NavList:
A Community Devoted to the Preservation and Practice of Celestial Navigation and Other Methods of Traditional Wayfinding
From: Gary LaPook
Date: 2021 Jul 1, 21:06 -0700
There are five parts to it, a base disk, white, printed on both sides, plus transparent disks on both sides, that rotate on a central pivot, plus index arms on each side that also pivot to align with the scales on the disks and the base.
. You start on the distance side. Look at my prior post. The first photo shows the index on the transparent disk aligned with the 30 degree mark of difference in latitude on the base and the mid-latitude of 25 degrees on the index arm aligned with the 20 degree of differnce in longitude curve on the transparent disk which causes the index arm to align with the distance of 2105 nm on the white base.
You then flip it over and align the the cursor on the index arm with the 30 degrees of latitude difference, rotate the disk until the distance of 2105 is also under the cursor and then read out the course from the "INDEX" on the disk. In this example (the second that I posted) the "INDEX" points to "WARNING" on the inner course scale.

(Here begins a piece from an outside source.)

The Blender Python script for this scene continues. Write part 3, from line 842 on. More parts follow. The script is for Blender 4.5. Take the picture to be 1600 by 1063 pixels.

If it had pointed to a number then we would have been done with the computation but now we have to flip it over again and use the other side to determine "equivalent latitude difference." This time we place the index on the disk to "zero" on the base and the 25 degree arrow on the index arm to the 20 degree curve of difference in longitude and we read out 18.5 degrees as the "equivalent latitude difference." We then flip it over again and align the 18.5 degrees on the base with the 2105 distance on the disk and read out the course of 31 degrees on the inner, course scale on the base.